Yaz ortası evde sıcak ötesi bir pazar. Çeşme'den erken dönmüşüm ,dinlenmek için. Ev dandini, valiz açılacak, çamaşır yıkanacak vs derken daha önce kitabını okuduğum o filme denk geldim. "Ye, Dua Et, Sev" Julia Roberts baş rolde.
Kolay olur, izlerim,uykum gelir, kafa dağıtırım diye düşünerek, takıldım filme. Sözüm ona konuyu biliyorum, sonunu biliyorum ama nafile, bir heyecan bastı beni. Hele kadının o kelimesini bulduğu sahnenin içime serptiği serinlik, ferahlık, aydınlık. Nereye kadar bu derinlik, ne komik bir etkileniş..
Ha neden, sahneler mi mükemmeldi? Oyunculuk mu yıkılıyor ? Müzikler mi? Yok değil.. Kelime bulunmuş daha ne olsun, kadın arayışta.. Durum o sırada aynı ben. Farkımız şu; ben geceleri satın alıyorum, kadın geze geze, hayatının bir dönemini. Aklıma gelmedi değil tabii, alıp başımı çekip gideyim ben de bir yerlere diye. Nereye tabii? İş var, kızım var,sorumluluklar ıvır zıvır ve tabii kıvır.
Neyse başladım yogaya, meditasyona, evren enerji ilişkilerini kurcalamaya. Hafif sıyırmaya yakınken duruldum.

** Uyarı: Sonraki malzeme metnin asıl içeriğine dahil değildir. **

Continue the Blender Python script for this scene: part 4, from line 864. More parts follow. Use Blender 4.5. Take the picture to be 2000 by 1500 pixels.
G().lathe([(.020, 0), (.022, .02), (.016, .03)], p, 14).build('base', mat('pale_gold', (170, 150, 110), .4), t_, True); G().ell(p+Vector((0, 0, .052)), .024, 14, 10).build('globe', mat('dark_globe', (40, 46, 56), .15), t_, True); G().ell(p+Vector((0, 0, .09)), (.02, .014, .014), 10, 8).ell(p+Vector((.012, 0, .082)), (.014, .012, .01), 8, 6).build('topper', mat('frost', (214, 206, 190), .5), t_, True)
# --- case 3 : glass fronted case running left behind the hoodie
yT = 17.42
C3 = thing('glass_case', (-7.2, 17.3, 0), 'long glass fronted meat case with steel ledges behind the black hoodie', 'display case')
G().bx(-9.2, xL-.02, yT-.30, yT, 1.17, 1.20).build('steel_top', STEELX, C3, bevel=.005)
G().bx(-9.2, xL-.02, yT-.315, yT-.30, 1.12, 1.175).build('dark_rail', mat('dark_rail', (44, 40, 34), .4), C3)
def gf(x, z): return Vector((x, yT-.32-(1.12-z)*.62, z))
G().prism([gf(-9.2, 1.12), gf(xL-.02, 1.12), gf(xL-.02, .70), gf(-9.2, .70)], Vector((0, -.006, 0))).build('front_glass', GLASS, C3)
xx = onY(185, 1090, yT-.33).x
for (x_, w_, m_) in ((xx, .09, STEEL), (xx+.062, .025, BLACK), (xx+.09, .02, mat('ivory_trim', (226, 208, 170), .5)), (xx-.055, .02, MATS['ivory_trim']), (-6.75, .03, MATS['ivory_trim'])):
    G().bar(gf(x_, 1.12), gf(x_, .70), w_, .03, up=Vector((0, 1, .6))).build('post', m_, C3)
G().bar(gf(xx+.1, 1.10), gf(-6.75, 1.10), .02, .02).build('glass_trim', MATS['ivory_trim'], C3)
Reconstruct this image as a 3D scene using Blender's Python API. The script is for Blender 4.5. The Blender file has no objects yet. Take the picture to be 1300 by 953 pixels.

Kabulleniş dönemi geldi çattı.
İstanbul'dayım o hafta, gece bir yere davetliydim. Gittim, eğlendik, yedik içtik derken zaten bir dolu alerji ilacı, kortizon vs kullanıyorum uyku ve kaşıntılar bastırdı, atladım taksiye eve dönüyorum. Bir arkadaşım da bana eşlik ediyor, daha ziyade ben kendisini eve bırakıyorum çünkü sızdı takside. Varlığı yokluğu bir neyse ki.
İstanbul'un Galata'sından Arnavutköy'e doğru yoldayız. Ses seda yok, daracık sokaklarda ilerliyoruz. Arnavut kaldırımı. Derken sol kaldırımda yürüyen biri var. Ben. Yürüyorum, yanımda bir kız çocuğu. Hava ağarıyor birden ve taksideki ben "An" içinde kayboluyorum.
Astral seyahat desem değil, kadın benden daha mutlu, daha güzel, yaz'ı yaşıyor o sırada, üzerinde tiril tiril upuzun bembeyaz çiçekli bir etek, askılı bembeyaz bir bluz, adeta kızıyla uçuşuyor. Ele ele tutuşmuş, kayarak sanki ilerliyorlar kaldırımda. Çok hafifler, taptazeler.
Aklıma film geliyor birden bire, Julia Roberts hayatının kelimesini arıyordu ve bulmuştu ya, ben de aramaya başlamıştım hatta ve işte o An buldum. "Mahalle"
O mahallede uçuşan, titreşen, gülen, mutlu kadın. Ruhum orada takılı kalıyor tabii.
Şimdilerde ise "Mahalle" diye diye, konsantre olmaya başladım zamanla. Mahalle diye diye dengeyi yakaladığım günlerim oldu. Mahalle diye diye arayışlarımı durdurup teslim oldum. Kaybolurum sandığım o Mahalle'de yeniden bir ben VAR oldum.